Пример Каффарелли кому-то покажется типичным, но на самом деле он был достойным внимания исключением, а, как правило, вокальная долговечность кастратов оказывалась прямо-таки поразительной. По мнению некоторых медиков, способность хорошо петь в весьма пожилом возрасте в данном случае могла объясняться тем, что короткие голосовые связки усиливались полноценным развитием мускулатуры в сочетании с большим объемом легких, а в результате певцам требовалось меньше усилий и они меньше уставали, хотя голос их часто звучал сильнее и выразительнее, чему других. Многочисленные свидетельства XVII и XVIII веков подтверждают, что голоса сопранистов — разумеется, только самых лучших! — сохранялись лучше обыкновенных голосов, не теряя чистоты, звучности и детской звонкости, из-за которой их и называли «ангельскими», хотя сам певец мог быть глубоким стариком. Когда речь идет о столь сложном физиологическом феномене, не следует увлекаться и воображать, будто в восемьдесят лет голос кастрата сохранял чарующую чистоту — никакие свидетельства о подобных чудесах не упоминают, более того, традиционные выражения вроде «уже не то, что раньше» применялись к кастратам на общих, так сказать, основаниях. Ясно, что никто из них не пел в семьдесят лет, как в тридцать, и тут удивительнее всего та едва ли не гипнотическая сила, которую несомненно ощущали те, кому повезло слышать эти голоса, пусть старческие, но позволявшие слушателям испытать очарование их сверхъестественного тембра, не убывавшее под влиянием каких бы то ни было физических и физиологических законов. Когда доктор Берни слушал Гвардуччи, певшего арию из оперы Саккини, он нашел даже, что голос кастрата улучшился и что, несмотря на годы, в нем теперь гораздо больше силы, изысканности и выразительности, чем было когда-то в Англии.

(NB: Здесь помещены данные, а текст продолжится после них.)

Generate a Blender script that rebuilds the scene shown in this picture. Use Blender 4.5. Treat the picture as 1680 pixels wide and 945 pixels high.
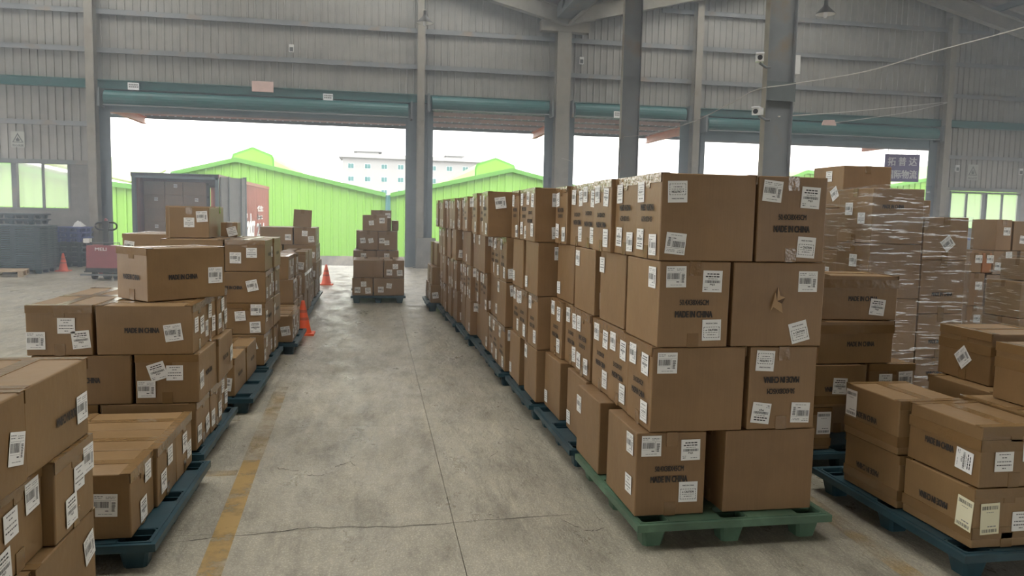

Образцовым примером упомянутой долговечности был Маттеуччо. Когда ему было уже за семьдесят, он продолжал петь в церкви у себя в Неаполе, и голос его в полной мере сохранял очарование, гибкость и силу: Манчини уверяет, что прихожане, не имевшие возможности видеть певца, были убеждены, что слышат голос сравнительно молодого человека. Гваданьи и Паккьяротти, самые примечательные певцы второй половины XVIII века, ушли на покой почти одновременно и оба поселились в Падуе. Гваданьи до самой своей смерти пел в кафедральном соборе св. Литония. Умер он в 1792 году. В том же году Паккьяротти, которому минуло пятьдесят два, ушел в отставку и, как сказано, поселился в Падуе. Четыре года спустя его пригласили выступить на официальном приеме в честь генерала Бонапарта — он поневоле явился и пел неохотно. Генерала такая сдержанность совсем не обидела, более того, понимая, что для славы полезно окружать себя знаменитыми артистами, он усадил певца рядом с собой и не отпускал весь вечер. В последующие годы Паккьяротти продолжал неустанно работать, совершенствуя голос, и пел главным образом псалмы Марчелло, который, как сам он говорил, научил его «тому немногому», что он умеет.
Стендаль, проезжая через Падую, был поражен голосом семидесятилетнего Паккьяротти, а беседы со старым певцом произвели на него глубочайшее впечатление: он пишет, что «в течение шести бесед с великим артистом я узнал о музыке больше, чем мог бы узнать из любой книги — мы говорили, словно душа с душой»*. Самое последнее появление Паккьяротти на публике было также и самым трогательным и состоялось в 1814 году, в соборе св. Марка в Венеции. Певцу было уже семьдесят четыре, и пришел он лишь потому, что в тот день были похороны Бертони, его первого и единственного учителя. Можно вообразить, как горевал кастрат, потерявший человека, который всему его научил, привез в Лондон и всю жизнь оставался ему другом. Можно вообразить также его собственные чувства и чувства всех присутствовавших, когда он в последний раз запел в том же соборе, где дебютровал почти полвека назад. Паккьяротти пережил Бертони на семь лет и умер от водянки, моля Бога допустить его к себе «смиреннейшим из певчих».